News from the 3D Collaboration and Interoperability Congress

There are only two well-known annual events addressing CAD interoperability in the United States, and only one—the Collaboration and Interoperability Congress (3DCIC)—is open to all comers. It’s a bit surprising, considering how deeply rooted and expensive CAD interoperability problems are.

At 3DCIC, which I’ve attended over the last few days, on the order of 100 people, including vendors and users of CAD and PLM software, came together in Denver, to have frank discussions of the issues they face in interoperability, and the ways they’re dealing with those issues.

What is surprising is the lack of rancor in the discussions. Probably the harshest comment throughout the entire conference, was one that I made (which, people who know me might have predicted), when I pointed out to a panel representing Siemens PLM, Dassault Systems, PTC, and Autodesk that their companies are too hard to work with when it comes to their customers getting the answers they need to get their work done better.
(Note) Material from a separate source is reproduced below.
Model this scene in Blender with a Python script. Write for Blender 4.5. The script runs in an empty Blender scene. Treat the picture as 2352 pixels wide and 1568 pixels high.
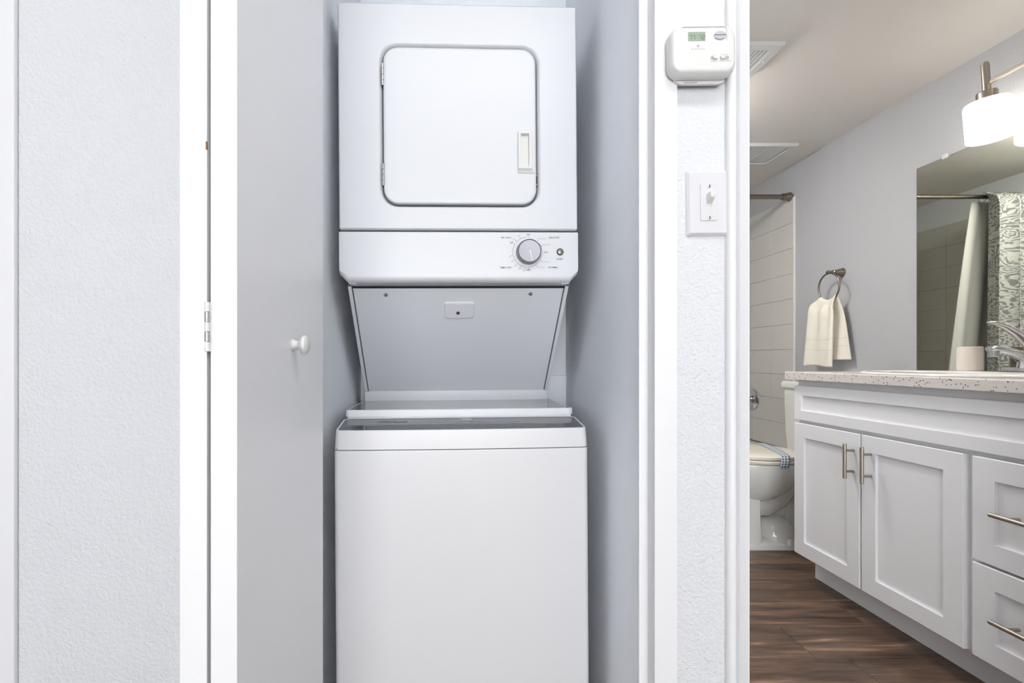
import bpy, bmesh, math, random
from mathutils import Vector, Matrix

random.seed(7)
scene = bpy.context.scene
COL = scene.collection

# ------------------------------------------------------------------ camera
H = 0.94                       # camera height above the floor
F = 1130.0                     # focal length in pixels of the 2352 wide frame
cam = bpy.data.cameras.new('camera')
cam.sensor_fit = 'HORIZONTAL'
cam.sensor_width = 36.0
cam.lens = 36.0 * F / 2352.0
cam.shift_x = (1176 - 1060) / 2352.0
cam.shift_y = (825 - 784) / 2352.0
cam.clip_start = 0.02
cam_ob = bpy.data.objects.new('camera', cam)
cam_ob.location = (0, 0, H)
cam_ob.rotation_euler = (math.pi / 2, 0, 0)
COL.objects.link(cam_ob)
scene.camera = cam_ob

# ------------------------------------------------------------------ world and exposure
world = bpy.data.worlds.new('world')
scene.world = world
world.use_nodes = True
wb = world.node_tree.nodes['Background']
wb.inputs['Color'].default_value = (0.955, 0.978, 1.0, 1)
wb.inputs['Strength'].default_value = 7.0
scene.view_settings.view_transform = 'Standard'
scene.view_settings.look = 'None'
scene.view_settings.gamma = 1.0
scene.view_settings.use_curve_mapping = False
scene.view_settings.exposure = 0.5
scene.cycles.max_bounces = 7
scene.cycles.caustics_reflective = False
scene.cycles.caustics_refractive = False

HALL_FILL_LAMP = 8.5      # emission of the lamp added to brighten the hall
BATH_FILL_LAMP = 41.0  # emission of the unseen lamp added to brighten the bathroom
BATH_LAMP = 3.6       # emission of the vanity light glass


# ------------------------------------------------------------------ materials
def lin(c):
    c = c / 255.0
    return c / 12.92 if c <= 0.04045 else ((c + 0.055) / 1.055) ** 2.4


def rgb(r, g, b):
    return (lin(r), lin(g), lin(b), 1.0)


def nd(nt, kind, **kw):
    n = nt.nodes.new(kind)
    for k, v in kw.items():
        setattr(n, k, v)
    return n


def mat(name, color, rough=0.5, metal=0.0, bump=None, coat=0.0, spec=0.5, emit=None, vary=None, trans=0.0):
    """bump = (scale, distance, strength, detail); vary = (scale, amount) slow tone variation of the paint itself"""
    m = bpy.data.materials.new(name)
    m.use_nodes = True
    nt = m.node_tree
    p = nt.nodes['Principled BSDF']
    p.inputs['Base Color'].default_value = color
    p.inputs['Roughness'].default_value = rough
    p.inputs['Metallic'].default_value = metal
    p.inputs['Specular IOR Level'].default_value = spec
    p.inputs['Coat Weight'].default_value = coat
    p.inputs['Transmission Weight'].default_value = trans
    if emit:
        p.inputs['Emission Color'].default_value = emit[0]
        p.inputs['Emission Strength'].default_value = emit[1]
    geo = None
    if bump or vary:
        geo = nd(nt, 'ShaderNodeNewGeometry')
    if bump:
        n = nd(nt, 'ShaderNodeTexNoise')
        n.inputs['Scale'].default_value = bump[0]
        n.inputs['Detail'].default_value = bump[3] if len(bump) > 3 else 2.0
        n.inputs['Roughness'].default_value = 0.55
        nt.links.new(geo.outputs['Position'], n.inputs['Vector'])
        b = nd(nt, 'ShaderNodeBump')
        b.inputs['Strength'].default_value = bump[2]
        b.inputs['Distance'].default_value = bump[1]
        nt.links.new(n.outputs['Fac'], b.inputs['Height'])
        nt.links.new(b.outputs['Normal'], p.inputs['Normal'])
    if vary:
        n2 = nd(nt, 'ShaderNodeTexNoise')
        n2.inputs['Scale'].default_value = vary[0]
        n2.inputs['Detail'].default_value = 3.0
        nt.links.new(geo.outputs['Position'], n2.inputs['Vector'])
        mx = nd(nt, 'ShaderNodeMix', data_type='RGBA')
        lo = tuple(c * (1 - vary[1]) for c in color[:3]) + (1,)
        hi = tuple(min(1, c * (1 + vary[1])) for c in color[:3]) + (1,)
        mx.inputs['A'].default_value = lo
        mx.inputs['B'].default_value = hi
        nt.links.new(n2.outputs['Fac'], mx.inputs['Factor'])
        nt.links.new(mx.outputs['Result'], p.inputs['Base Color'])
    return m


M = {}
M['paint'] = mat('wall_paint', rgb(212, 214, 217), 0.62, bump=(140, 0.004, 0.7, 2.0), vary=(3, 0.015))
M['paint_closet_lifted'] = mat('closet_paint_lifted', rgb(236, 240, 246), 0.62, bump=(260, 0.002, 0.6, 2.0), vary=(4, 0.02))  # hall paint again, lightened to lift the shaded closet
M['paint_bath_dimmed'] = mat('bath_paint_dimmed', rgb(186, 187, 190), 0.6, bump=(170, 0.003, 0.6, 2.0), vary=(3, 0.015))  # hall paint again, darkened to offset the strong bathroom lamp
M['ceil'] = mat('ceiling_paint', rgb(226, 222, 216), 0.75, bump=(120, 0.0016, 0.4, 3.0))
M['trim'] = mat('trim_paint', rgb(226, 226, 228), 0.38, bump=(35, 0.0006, 0.25, 2.0))
M['trim_rough'] = mat('thick_paint', rgb(230, 231, 233), 0.42, bump=(90, 0.0022, 0.6, 3.0))
M['door_white'] = mat('door_paint', rgb(232, 232, 234), 0.34, bump=(60, 0.0003, 0.2, 2.0))
M['enamel'] = mat('white_enamel', rgb(211, 213, 217), 0.36, coat=0.0, bump=(22, 0.0006, 0.06, 1.0))
M['enamel_washer'] = mat('washer_enamel', rgb(215, 215, 217), 0.36, coat=0.0, bump=(18, 0.0005, 0.05, 1.0))
M['panel_enamel'] = mat('panel_enamel', rgb(226, 228, 233), 0.32, coat=0.0, bump=(14, 0.001, 0.08, 1.0))
M['white_plastic'] = mat('white_plastic', rgb(214, 214, 212), 0.3)
M['plate_plastic'] = mat('plate_plastic', rgb(212, 212, 215), 0.25)
M['dark_glass'] = mat('dark_glass', rgb(92, 95, 98), 0.05, spec=0.55)
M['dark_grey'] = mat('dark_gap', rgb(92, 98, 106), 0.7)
M['slot'] = mat('dark_slot', rgb(40, 40, 42), 0.8)
M['ink'] = mat('dark_ink', rgb(38, 38, 42), 0.6)
M['ink_light'] = mat('grey_ink', rgb(140, 144, 150), 0.6)
M['ink_pale'] = mat('pale_ink', rgb(165, 165, 165), 0.6)
M['glass_print'] = mat('glass_print', rgb(38, 38, 42), 0.5)
M['glass_mark'] = mat('glass_mark', rgb(132, 134, 138), 0.4)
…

None of them seemed to take my comment as anything more than what it was—an observation that they could all do better in serving their customers.

One of the consistent threads throughout 3DCIC has been the move towards, and benefits of, model based development (MBD), and the model based enterprise (MBE.)  The two concepts, MBD and MBE, are closely related, and the terms are pretty much used interchangeably.  In its simplest form, MBD is about doing away with 2D drawings.  I’ll be writing more about the subject shortly, as I go through my notes from the congress.

Another strong thread has been 3D PDF.  I think the real charm of 3D PDF is that anybody who has a recent version of the Adobe Acrobat Reader on their computer (and that’s most people) can view these files.  No extra software required to use it.  That’s of great value to organizations, such as the US Department of Defense, where employees are not allowed to install new software (including viewers) on their computer.

I’m now attending a meeting of the 3D PDF Consortium, which was scheduled after the end of 3DCIC..  It was scheduled to have ab0ut 15 attendees;  It’s a full room, with 47 people, including a bunch of folks who are involved in creating ISO standards.

I’ll be writing more about 3D PDF in the near future, but here’s a quick summary about why 3D PDF is important, and a good choice as a neutral format:

  • Universal access: Through Acrobat Reader.
  • Compound document,: 3D, 2D, text, image, audio, and video.
  • Infrastructure availability: Existing systems already support PDF.
  • True neutrality: Protects investment.
  • Superior value: No other platform presents as much opportunity, for such little risk.